Thursday, April 28, 2016

A Few Hares to Chase: The Economic Life and Times of Bill Phillips - Alan Bollard

The Phillips curve is world famous in 'Economy  land'. Its inventor was an engineer, a genius, a man who led a pretty exciting life and contributed to economics in many different ways. Born and raised on a remote farm in rural New Zealand, the first part of his life was a search for adventure. During the Depression he worked in construction, and roamed the roads and outback of Australia picking up casual work from gold mining to crocodile hunting. In 1937 he traveled through militarizing Japan, a guerrilla war in Manchuria, Stalin’s Soviet Union, and growing tension in Europe. On the outbreak of war, he joined the RAF and re-armed planes in Singapore before incarceration in a Japanese Prisoner-of-War camp. There he learned languages, invented gadgets, and built a clandestine radio. No longer seeking adventure, life was now a search for economic stability. Demobbed, Phillips scraped a sociology degree at the London School of Economics (LSE), before convincing a skeptical faculty to let him build a hydraulic model of the economy. This beautiful, complex machine was a great success and Phillips was headed for serious economics. Subsequently, he developed new ideas for stabilizing economies, began to use electronic computers, developed the Phillips curve, showed ways to help an economy to grow, and developed new techniques to model economies. Always innovative, he later worked on stabilizing the Chinese economy, wracked by the Cultural Revolution. Dr Bill Phillips pioneered a dozen new directions in economics, making him one of the most innovative and influential economic pioneers.  

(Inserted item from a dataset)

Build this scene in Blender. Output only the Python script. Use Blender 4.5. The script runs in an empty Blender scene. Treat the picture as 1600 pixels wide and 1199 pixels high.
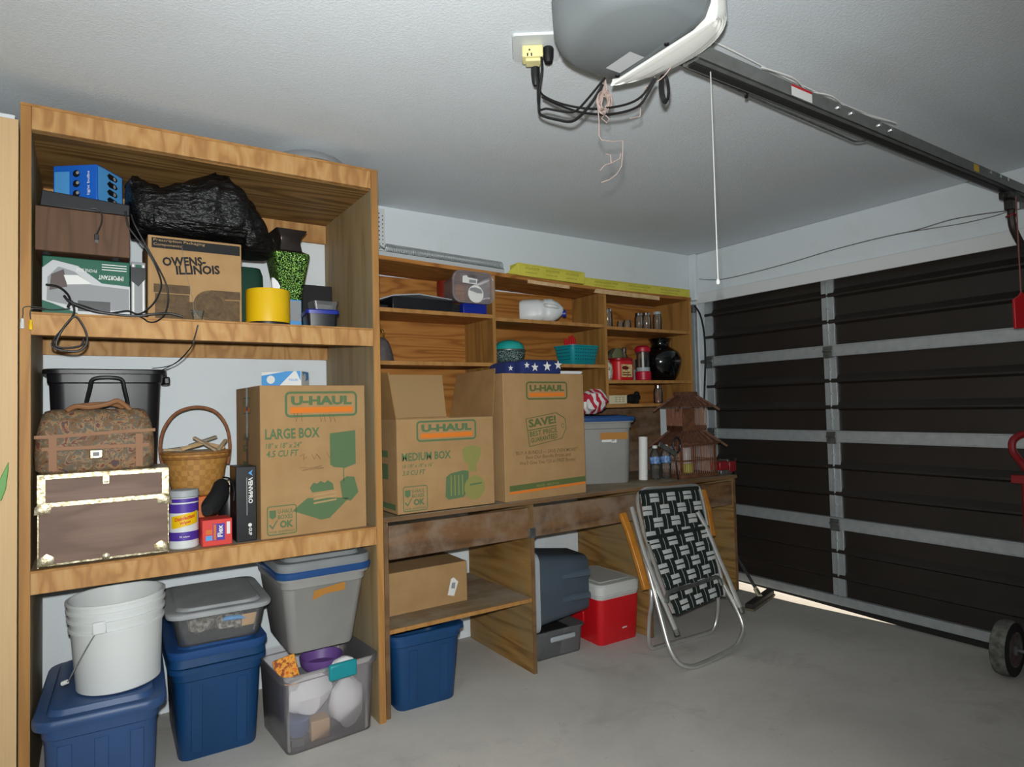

 Not long before his death in 1975, the New Zealand economics community wanted to recognize Phillips for all his achievements. So they published a commemorative book, with chapters written by all the international economists and they presented a copy to Phillips on his birthday in November 1974.  Sixty years old and wheelchair-bound after a stroke, he carefully accepts the book. He clearly can't move or speak very well, and is just as clearly frustrated by this.
He listens as he's told it's a recognition of all his achievements.  His response is typically modest, and understated. He just says: "Oh, I didn't do much. I just set off a few hares for people to chase."